- Stored data:
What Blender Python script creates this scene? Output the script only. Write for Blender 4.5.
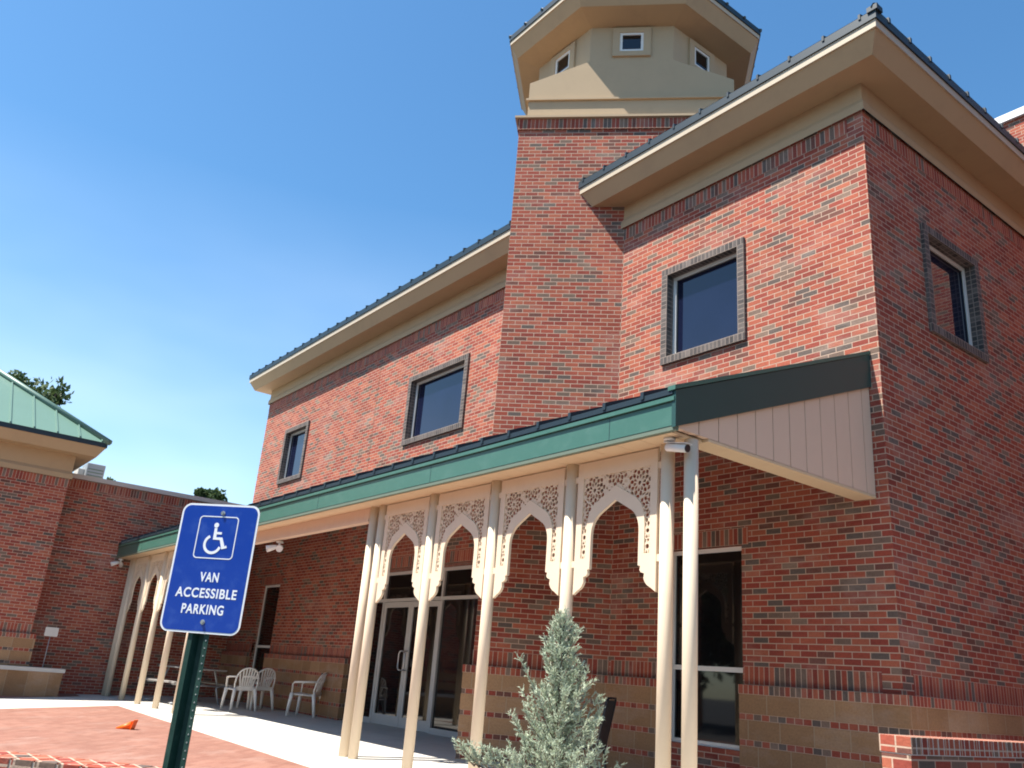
import bpy, bmesh, math, random
from mathutils import Vector, Matrix
from mathutils.geometry import tessellate_polygon
random.seed(7)
R = math.radians
for o in list(bpy.data.objects): bpy.data.objects.remove(o)
S = bpy.context.scene
COL = S.collection

# ------------------------------------------------------------------ camera (eye at the origin, 1.6 m above the parking lot)
cd = bpy.data.cameras.new('camera'); cam = bpy.data.objects.new('camera', cd); COL.objects.link(cam)
RT = Vector((0.61401368, 0.78561082, 0.07617637)); UP = Vector((0.2153104, -0.25956531, 0.9414177)); FW = Vector((-0.75936068, 0.56164178, 0.32852682))
cam.matrix_world = Matrix(((RT.x, UP.x, -FW.x, 0), (RT.y, UP.y, -FW.y, 0), (RT.z, UP.z, -FW.z, 0), (0, 0, 0, 1)))
cd.sensor_width = 36; cd.lens = 849.275 * 36 / 1024; cd.clip_end = 3000; cd.clip_start = 0.05
S.camera = cam
try: S.cycles.filter_width = 1.9
except Exception: pass
S.render.resolution_x = 1024; S.render.resolution_y = 768

# ------------------------------------------------------------------ sky and sun
SUN = Vector((-0.32, -1.0, 2.05)).normalized()
w = bpy.data.worlds.new('World'); S.world = w; w.use_nodes = True
nt = w.node_tree; nt.nodes.clear()
out = nt.nodes.new('ShaderNodeOutputWorld'); bg = nt.nodes.new('ShaderNodeBackground'); sky = nt.nodes.new('ShaderNodeTexSky')
sky.sky_type = 'NISHITA'; sky.sun_disc = False
sky.sun_elevation = math.asin(SUN.z); sky.sun_rotation = math.atan2(SUN.x, SUN.y)
sky.altitude = 200; sky.air_density = 1.0; sky.dust_density = 0.6; sky.ozone_density = 3.0
# faint high cirrus: real sky colour mixed towards white by a stretched noise, low in the sky
tc = nt.nodes.new('ShaderNodeTexCoord'); mp = nt.nodes.new('ShaderNodeMapping'); mp.inputs['Scale'].default_value = (1.2, 2.6, 7.0)
mp.inputs['Rotation'].default_value = (0.25, 0.1, 0.6)
nz = nt.nodes.new('ShaderNodeTexNoise'); nz.inputs['Scale'].default_value = 1.0; nz.inputs['Detail'].default_value = 3; nz.inputs['Roughness'].default_value = 0.55
rp = nt.nodes.new('ShaderNodeMapRange'); rp.inputs['From Min'].default_value = 0.30; rp.inputs['From Max'].default_value = 0.80; rp.inputs['To Min'].default_value = 0.10; rp.inputs['To Max'].default_value = 0.42
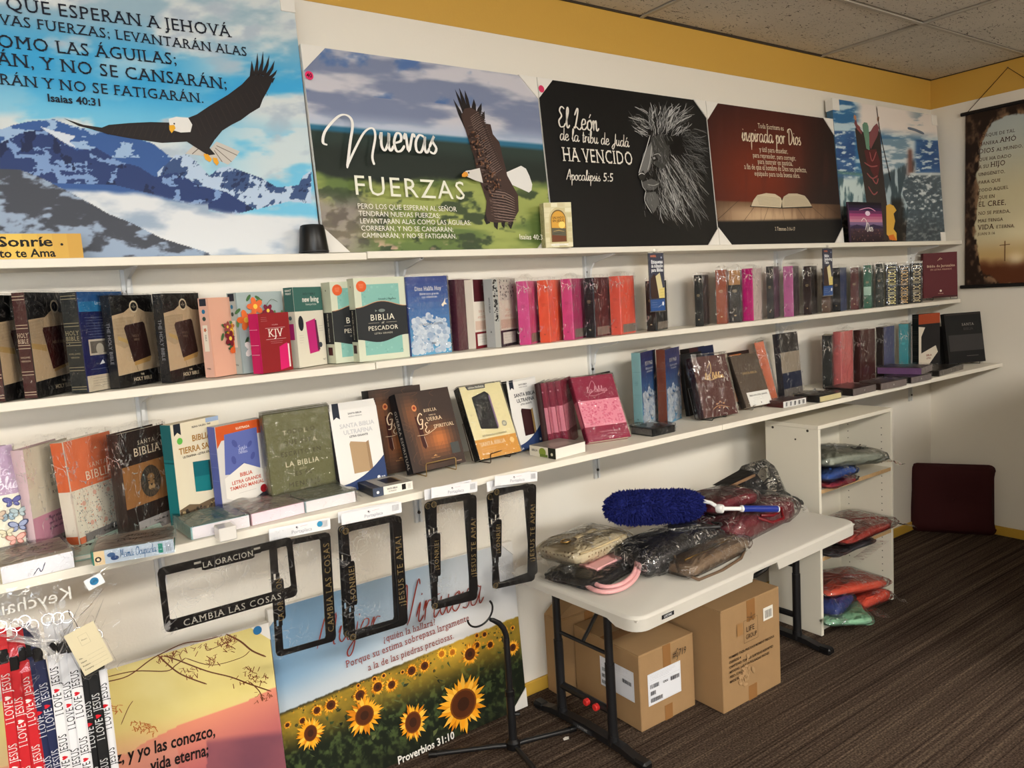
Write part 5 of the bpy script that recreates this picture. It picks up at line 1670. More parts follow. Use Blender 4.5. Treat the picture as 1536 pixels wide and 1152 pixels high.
# tab cards hanging from the top shelf edge
def tabcard(px, txt, label, h=.115, w=.052):
    q = on_y(px, -S1 - .004)
    t = empty('tab_card', (q[0], -S1 - .0045, q[2]), label=label, cat='card', group='hanging tab cards')
    m = MB(); m.bbox(-w / 2, w / 2, 0, .0016, -h, 0, .0006, (28, 36, 62)); m.build('card', M_PAINTED, t, color=True)
    mb = MB(); p = Print((-w / 2, 0, -h), (1, 0, 0), (0, 0, 1), w, h, mb)
    p.rect(0, 0, 1, 1, (30, 38, 64)); p.rect(0, 0, 1, .2, (46, 84, 142)); p.text('UNIVERSAL', .3, .93, .05, (226, 120, 70), font='bold', maxw=.4); p.ell(.85, .92, .004, (150, 160, 190))
    for i, l in enumerate(txt): p.text(l, .14, .82 - .07 * i, .085, (236, 238, 240), 'l', 'bold', maxw=.8)
    p.poly([(.05, .22), (.55, .22), (.5, .58), (.3, .64), (.05, .56)], (58, 40, 34)); p.poly([(.4, .6), (.7, .66), (.98, .22), (.6, .22)], (206, 194, 150)); p.poly([(.6, .22), (.98, .22), (.98, .4), (.62, .38)], (214, 196, 120))
    for i in range(3): p.line([(.64, .26 + i * .05), (.95, .27 + i * .05)], .001, (120, 100, 60))
    lines(p, .08, .15, .5, 3, .04, (190, 206, 230), .0008); p.line([(.5, .06), (.85, .12)], .002, (226, 230, 236)); p.ell(.85, .12, .005, (230, 232, 236), ry=.008)
    mb.build('card_print', M_GLOSSP, t, color=True)
    m = MB(); m.box(-w / 2 - .003, w / 2 + .003, -.001, .0024, -h - .003, .004); m.build('plastic_sleeve', M_CLEAR, t)
    m = MB(); m.box(-.012, .012, -.0012, -.0004, -.004, .016); m.build('tape', M_CLEAR, t)


q0 = on_y((984, 380), -S1 - .004); q1 = on_y((984, 467), -S1 - .004)
tabcard((983.5, 379.5), ('Etiquetas', 'de indización', 'para Biblias'), 'navy card of index tabs in Spanish hanging from the top shelf', q0[2] - q1[2], .078)
q0 = on_y((1241, 373), -S1 - .004); q1 = on_y((1241, 443), -S1 - .004)
tabcard((1241, 373), ('Bible', 'Indexing', 'Tabs'), 'navy card of index tabs in English hanging from the top shelf', q0[2] - q1[2], .074)

# ================================================================== LOWEST SHELF: standing books
G3 = 'bibles standing on the lowest shelf'


def graylab(p, u0=.0, h=.13):
    p.rect(u0, .0, 1, h, (128, 122, 120)); p.text('Tamaño Manual', .66, h * .58, .03, (40, 36, 36), font='bold', maxw=.4); lines(p, .5, h * .4, .92, 2, .022, (60, 56, 56), .0008); p.poly([(u0 + .12, h * .3), (u0 + .2, h * .3), (u0 + .16, h * .6)], (50, 46, 46))


def butterfly(p, u, v, r, col, edge, a=0.):
    for s in (-1, 1):
        p.ell(u + s * r * .55 / p.W, v + r * .3 / p.H, r * .62, edge, r * .38, 10, a + s * .5); p.ell(u + s * r * .5 / p.W, v + r * .28 / p.H, r * .5, col, r * .28, 10, a + s * .5)
        p.ell(u + s * r * .4 / p.W, v - r * .3 / p.H, r * .4, edge, r * .28, 10, a - s * .6); p.ell(u + s * r * .38 / p.W, v - r * .27 / p.H, r * .3, col, r * .2, 10, a - s * .6)
    p.line([(u, v - r * .4 / p.H), (u, v + r * .4 / p.H)], .0012, (40, 34, 34))


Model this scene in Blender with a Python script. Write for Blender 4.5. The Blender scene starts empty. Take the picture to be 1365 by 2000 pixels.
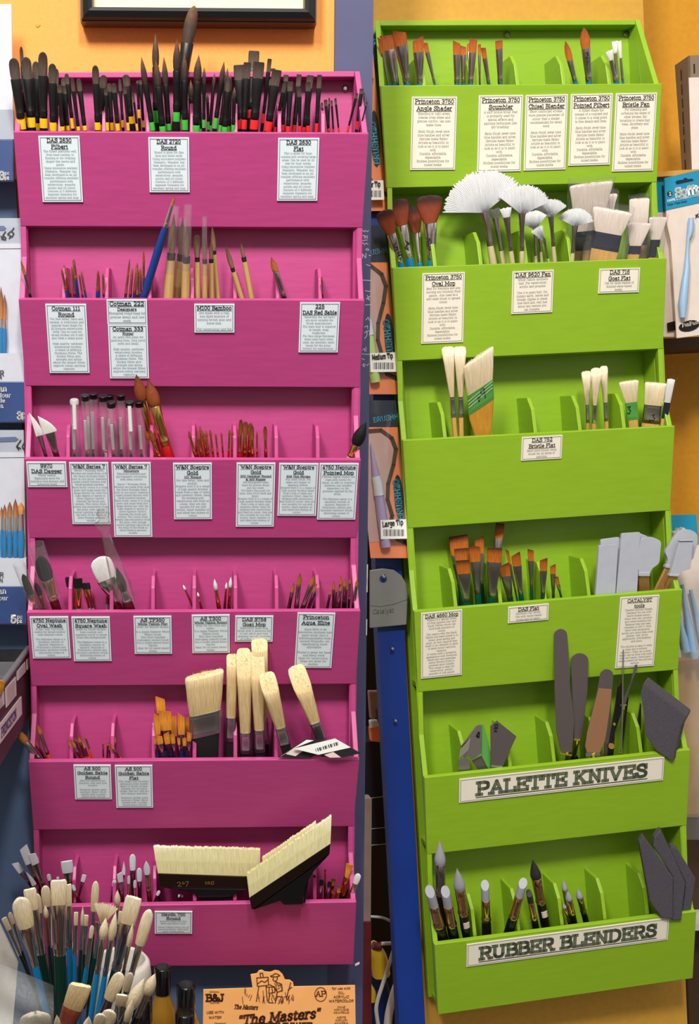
import bpy, math, random
from mathutils import Vector, Matrix, Euler
R = random.Random(7)
scene = bpy.context.scene
COL = scene.collection
# ---------------- camera -------------------------------------------------
F, CX, TH = 2300.0, 460.0, 0.135
CAM = Vector((0, -1.366, 1.45))
cam = bpy.data.cameras.new('camera'); camo = bpy.data.objects.new('camera', cam); COL.objects.link(camo)
cam.sensor_fit = 'VERTICAL'; cam.sensor_height = 24.0; cam.lens = 24.0 * F / 2000.0
cam.shift_x = (682.5 - CX) / 2000.0
cam.clip_start = 0.05
camo.location = CAM; camo.rotation_euler = (math.pi / 2 - TH, 0, 0)
scene.camera = camo
# ---------------- light --------------------------------------------------
def s2l(c): return c / 12.92 if c <= 0.04045 else ((c + 0.055) / 1.055) ** 2.4
def rgb(r, g, b): return (s2l(r / 255), s2l(g / 255), s2l(b / 255), 1)
world = bpy.data.worlds.new('world'); scene.world = world; world.use_nodes = True
wn = world.node_tree.nodes; wl = world.node_tree.links; wn.clear()
wo = wn.new('ShaderNodeOutputWorld'); bg = wn.new('ShaderNodeBackground'); tc = wn.new('ShaderNodeTexCoord')
sp = wn.new('ShaderNodeSeparateXYZ'); rp = wn.new('ShaderNodeValToRGB'); mr = wn.new('ShaderNodeMapRange')
mr.inputs[1].default_value = -1; mr.inputs[2].default_value = 1
wl.new(tc.outputs['Generated'], sp.inputs[0]); wl.new(sp.outputs[2], mr.inputs[0]); wl.new(mr.outputs[0], rp.inputs[0])
nz = wn.new('ShaderNodeTexNoise'); nz.inputs['Scale'].default_value = 3.6; nz.inputs['Detail'].default_value = 1; wl.new(tc.outputs['Generated'], nz.inputs['Vector'])
m2 = wn.new('ShaderNodeMapRange'); m2.inputs[1].default_value = .38; m2.inputs[2].default_value = .62; m2.inputs[3].default_value = .15; m2.inputs[4].default_value = 2.1; wl.new(nz.outputs['Fac'], m2.inputs[0])
mx = wn.new('ShaderNodeVectorMath'); mx.operation = 'SCALE'; wl.new(rp.outputs[0], mx.inputs[0]); wl.new(m2.outputs[0], mx.inputs['Scale']); wl.new(mx.outputs[0], bg.inputs[0]); wl.new(bg.outputs[0], wo.inputs[0])
rp.color_ramp.elements[0].position = .2; rp.color_ramp.elements[0].color = (.10, .085, .07, 1)
rp.color_ramp.elements[1].position = .8; rp.color_ramp.elements[1].color = (1.0, .95, .88, 1)
e = rp.color_ramp.elements.new(.5); e.color = (.36, .33, .30, 1)
bg.inputs[1].default_value = .7
def area(name, loc, target, size, sy, power, col):
    l = bpy.data.lights.new(name, 'AREA'); l.shape = 'RECTANGLE'; l.size = size; l.size_y = sy; l.energy = power; l.color = col
    o = bpy.data.objects.new(name, l); COL.objects.link(o); o.location = loc
    o.rotation_euler = (Vector(target) - Vector(loc)).to_track_quat('-Z', 'Y').to_euler(); return o
area('ceiling_lamp', (-.5, -1.6, 3.0), (-.05, 0, 1.3), .3, .6, 44, (1, .965, .915))
area('ceiling_lamp', (.2, -1.7, 3.0), (.3, .2, 1.3), .2, .35, 36, (1, .94, .84))
scene.view_settings.view_transform = 'Standard'; scene.view_settings.look = 'None'
scene.view_settings.gamma = 1; scene.view_settings.exposure = .0; scene.view_settings.use_curve_mapping = False
# ---------------- pixels and frames --------------------------------------
CR = dict(A=(0,0,3.689), B=(350,0,3.592), C=(0,250,3.689), D=(350,250,3.592), E=(0,470,3.689), F=(350,380,3.592),
 G=(0,720,3.689), H=(350,780,3.592), I=(0,1000,3.689), J=(350,1080,3.592), K=(0,1290,3.689), M=(290,1240,3.102),
 N=(0,1630,3.689), O=(280,1570,3.033), P=(250,1780,2.786), Q=(690,0,4.015), R=(1020,0,3.957), S=(690,330,4.015),
 T=(1020,330,3.957), U=(690,660,4.015), V=(1020,660,3.957), X=(690,1000,4.015), Y=(1020,1000,3.957), Z=(690,1340,4.015),
 a=(1020,1220,3.957), b=(690,1620,4.015), c=(1020,1560,3.957), W=(0,1200,6.667), _=(0,0,1))
def px(cr, x, y):
    c = CR[cr]; return (c[0] + x / c[2], c[1] + y / c[2])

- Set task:
Beginning with the first line of the records above, extract each line exactly through the line that holds "COL = S.collection", both ends included. Omit pictures.

- Task result:
What Blender Python script creates this scene? Output the script only. Write for Blender 4.5.
import bpy, bmesh, math, random
from mathutils import Vector, Matrix
from mathutils.geometry import tessellate_polygon
random.seed(7)
R = math.radians
for o in list(bpy.data.objects): bpy.data.objects.remove(o)
S = bpy.context.scene
COL = S.collection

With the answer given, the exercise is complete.